Work to do
Write out exactly the lines below that run from the one containing "Write a Blender" through the one containing "sun.location = (-40, -60, 80)", both included, with no other lines.

--- --- ---

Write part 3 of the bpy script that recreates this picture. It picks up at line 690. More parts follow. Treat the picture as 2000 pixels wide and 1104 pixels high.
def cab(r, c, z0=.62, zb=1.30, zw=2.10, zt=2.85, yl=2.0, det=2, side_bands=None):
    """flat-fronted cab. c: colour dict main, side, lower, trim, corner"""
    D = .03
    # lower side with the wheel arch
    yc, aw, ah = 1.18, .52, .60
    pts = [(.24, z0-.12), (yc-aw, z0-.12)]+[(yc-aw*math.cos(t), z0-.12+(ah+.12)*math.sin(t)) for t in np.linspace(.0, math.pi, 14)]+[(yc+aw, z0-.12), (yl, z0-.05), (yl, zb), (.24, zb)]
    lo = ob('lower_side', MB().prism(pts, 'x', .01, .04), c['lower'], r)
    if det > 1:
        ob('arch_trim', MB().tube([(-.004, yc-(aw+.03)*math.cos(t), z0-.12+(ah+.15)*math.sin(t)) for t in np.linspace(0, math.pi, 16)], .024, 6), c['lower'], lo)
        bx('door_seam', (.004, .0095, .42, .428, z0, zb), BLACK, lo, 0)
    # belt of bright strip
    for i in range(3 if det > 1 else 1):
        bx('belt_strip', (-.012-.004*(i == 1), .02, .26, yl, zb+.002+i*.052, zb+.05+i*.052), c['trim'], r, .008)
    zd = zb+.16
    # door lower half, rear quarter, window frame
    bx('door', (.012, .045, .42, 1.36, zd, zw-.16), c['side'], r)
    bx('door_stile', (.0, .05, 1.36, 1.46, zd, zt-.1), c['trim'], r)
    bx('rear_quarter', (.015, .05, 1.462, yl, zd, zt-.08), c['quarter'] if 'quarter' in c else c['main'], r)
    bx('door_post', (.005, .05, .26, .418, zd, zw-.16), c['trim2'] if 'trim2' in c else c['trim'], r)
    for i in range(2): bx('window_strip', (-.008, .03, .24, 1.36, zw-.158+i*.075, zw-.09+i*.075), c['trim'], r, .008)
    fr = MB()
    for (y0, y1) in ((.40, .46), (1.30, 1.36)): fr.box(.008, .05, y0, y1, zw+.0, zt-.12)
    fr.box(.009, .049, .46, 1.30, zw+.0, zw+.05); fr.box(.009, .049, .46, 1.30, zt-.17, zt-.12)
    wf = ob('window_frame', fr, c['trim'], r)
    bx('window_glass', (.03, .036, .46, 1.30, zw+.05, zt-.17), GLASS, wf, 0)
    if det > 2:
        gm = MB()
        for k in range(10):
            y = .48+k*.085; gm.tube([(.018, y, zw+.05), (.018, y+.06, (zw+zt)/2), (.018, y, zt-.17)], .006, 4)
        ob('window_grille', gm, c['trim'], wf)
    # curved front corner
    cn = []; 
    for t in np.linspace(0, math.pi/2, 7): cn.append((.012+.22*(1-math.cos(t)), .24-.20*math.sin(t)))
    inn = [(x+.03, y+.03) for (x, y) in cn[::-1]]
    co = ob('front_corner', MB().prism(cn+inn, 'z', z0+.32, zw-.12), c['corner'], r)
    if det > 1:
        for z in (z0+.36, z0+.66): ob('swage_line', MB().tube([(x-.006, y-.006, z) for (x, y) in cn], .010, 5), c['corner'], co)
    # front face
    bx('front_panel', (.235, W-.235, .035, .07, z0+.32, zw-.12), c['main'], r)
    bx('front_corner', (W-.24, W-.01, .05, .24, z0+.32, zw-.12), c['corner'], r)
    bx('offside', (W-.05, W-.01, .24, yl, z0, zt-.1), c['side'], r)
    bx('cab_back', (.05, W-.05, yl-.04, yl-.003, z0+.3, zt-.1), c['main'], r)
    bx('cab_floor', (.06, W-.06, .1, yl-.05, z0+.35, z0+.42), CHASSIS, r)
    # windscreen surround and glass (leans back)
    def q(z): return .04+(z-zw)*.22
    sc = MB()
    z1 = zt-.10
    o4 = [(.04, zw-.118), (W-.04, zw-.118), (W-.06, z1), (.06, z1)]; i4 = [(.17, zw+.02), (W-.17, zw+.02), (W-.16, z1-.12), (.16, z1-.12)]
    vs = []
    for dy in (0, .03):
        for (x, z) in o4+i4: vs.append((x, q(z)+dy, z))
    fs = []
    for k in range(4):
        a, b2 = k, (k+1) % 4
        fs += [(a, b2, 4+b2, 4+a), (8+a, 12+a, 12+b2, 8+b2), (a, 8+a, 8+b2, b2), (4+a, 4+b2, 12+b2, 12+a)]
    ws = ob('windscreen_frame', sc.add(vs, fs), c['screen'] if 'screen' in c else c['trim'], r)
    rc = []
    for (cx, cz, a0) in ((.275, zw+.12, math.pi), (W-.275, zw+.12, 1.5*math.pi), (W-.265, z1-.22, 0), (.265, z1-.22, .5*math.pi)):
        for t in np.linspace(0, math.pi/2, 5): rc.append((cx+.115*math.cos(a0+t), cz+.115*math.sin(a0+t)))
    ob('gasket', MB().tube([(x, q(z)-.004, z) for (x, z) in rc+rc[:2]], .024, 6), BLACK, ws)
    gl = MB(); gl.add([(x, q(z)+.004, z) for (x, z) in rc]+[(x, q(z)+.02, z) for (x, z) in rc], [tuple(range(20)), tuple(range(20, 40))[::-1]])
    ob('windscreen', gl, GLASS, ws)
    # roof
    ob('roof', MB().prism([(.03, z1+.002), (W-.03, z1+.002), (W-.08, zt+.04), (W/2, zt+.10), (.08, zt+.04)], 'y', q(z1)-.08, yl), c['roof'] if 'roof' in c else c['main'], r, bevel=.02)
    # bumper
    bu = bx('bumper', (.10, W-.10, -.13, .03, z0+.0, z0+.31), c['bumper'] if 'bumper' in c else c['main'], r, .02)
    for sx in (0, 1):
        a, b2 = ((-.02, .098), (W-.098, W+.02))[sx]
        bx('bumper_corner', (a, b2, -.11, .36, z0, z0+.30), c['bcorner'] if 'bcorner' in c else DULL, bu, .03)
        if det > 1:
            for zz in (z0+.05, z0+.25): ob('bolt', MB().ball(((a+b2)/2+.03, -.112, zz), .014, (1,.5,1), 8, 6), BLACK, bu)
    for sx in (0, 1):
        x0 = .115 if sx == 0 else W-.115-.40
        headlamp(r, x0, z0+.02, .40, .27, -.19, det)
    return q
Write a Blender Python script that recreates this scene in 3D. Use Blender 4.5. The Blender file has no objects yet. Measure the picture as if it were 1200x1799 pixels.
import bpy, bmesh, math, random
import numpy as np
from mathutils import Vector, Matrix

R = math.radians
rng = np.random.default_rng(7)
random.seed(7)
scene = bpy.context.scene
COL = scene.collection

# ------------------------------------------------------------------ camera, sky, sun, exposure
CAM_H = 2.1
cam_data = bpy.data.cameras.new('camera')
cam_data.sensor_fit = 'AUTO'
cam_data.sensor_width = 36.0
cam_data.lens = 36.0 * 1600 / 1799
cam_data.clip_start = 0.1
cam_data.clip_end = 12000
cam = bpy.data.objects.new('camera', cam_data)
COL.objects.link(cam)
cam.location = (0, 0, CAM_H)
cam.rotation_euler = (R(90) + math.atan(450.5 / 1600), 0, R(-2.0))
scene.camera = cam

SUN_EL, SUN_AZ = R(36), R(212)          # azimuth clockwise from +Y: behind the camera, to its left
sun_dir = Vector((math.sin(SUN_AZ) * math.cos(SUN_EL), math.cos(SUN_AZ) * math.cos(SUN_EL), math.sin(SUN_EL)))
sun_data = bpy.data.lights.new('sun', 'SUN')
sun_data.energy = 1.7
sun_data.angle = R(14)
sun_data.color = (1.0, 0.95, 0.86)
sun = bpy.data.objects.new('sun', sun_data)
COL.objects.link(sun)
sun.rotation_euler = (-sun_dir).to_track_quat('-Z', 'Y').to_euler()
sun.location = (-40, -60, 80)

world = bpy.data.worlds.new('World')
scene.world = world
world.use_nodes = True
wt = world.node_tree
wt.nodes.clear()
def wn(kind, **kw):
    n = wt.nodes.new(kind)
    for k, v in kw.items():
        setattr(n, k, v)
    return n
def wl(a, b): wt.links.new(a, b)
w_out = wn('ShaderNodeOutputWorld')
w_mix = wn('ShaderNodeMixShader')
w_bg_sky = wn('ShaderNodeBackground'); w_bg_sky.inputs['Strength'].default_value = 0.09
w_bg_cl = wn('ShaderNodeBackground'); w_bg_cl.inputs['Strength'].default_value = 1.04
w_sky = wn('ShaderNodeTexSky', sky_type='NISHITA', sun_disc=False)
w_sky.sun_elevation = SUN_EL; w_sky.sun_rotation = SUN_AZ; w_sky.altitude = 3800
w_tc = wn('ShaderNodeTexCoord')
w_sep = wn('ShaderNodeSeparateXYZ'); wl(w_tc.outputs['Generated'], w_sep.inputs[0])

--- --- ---

Response to the exercise
Write a Blender Python script that recreates this scene in 3D. Use Blender 4.5. The Blender file has no objects yet. Measure the picture as if it were 1200x1799 pixels.
import bpy, bmesh, math, random
import numpy as np
from mathutils import Vector, Matrix

R = math.radians
rng = np.random.default_rng(7)
random.seed(7)
scene = bpy.context.scene
COL = scene.collection

# ------------------------------------------------------------------ camera, sky, sun, exposure
CAM_H = 2.1
cam_data = bpy.data.cameras.new('camera')
cam_data.sensor_fit = 'AUTO'
cam_data.sensor_width = 36.0
cam_data.lens = 36.0 * 1600 / 1799
cam_data.clip_start = 0.1
cam_data.clip_end = 12000
cam = bpy.data.objects.new('camera', cam_data)
COL.objects.link(cam)
cam.location = (0, 0, CAM_H)
cam.rotation_euler = (R(90) + math.atan(450.5 / 1600), 0, R(-2.0))
scene.camera = cam

SUN_EL, SUN_AZ = R(36), R(212)          # azimuth clockwise from +Y: behind the camera, to its left
sun_dir = Vector((math.sin(SUN_AZ) * math.cos(SUN_EL), math.cos(SUN_AZ) * math.cos(SUN_EL), math.sin(SUN_EL)))
sun_data = bpy.data.lights.new('sun', 'SUN')
sun_data.energy = 1.7
sun_data.angle = R(14)
sun_data.color = (1.0, 0.95, 0.86)
sun = bpy.data.objects.new('sun', sun_data)
COL.objects.link(sun)
sun.rotation_euler = (-sun_dir).to_track_quat('-Z', 'Y').to_euler()
sun.location = (-40, -60, 80)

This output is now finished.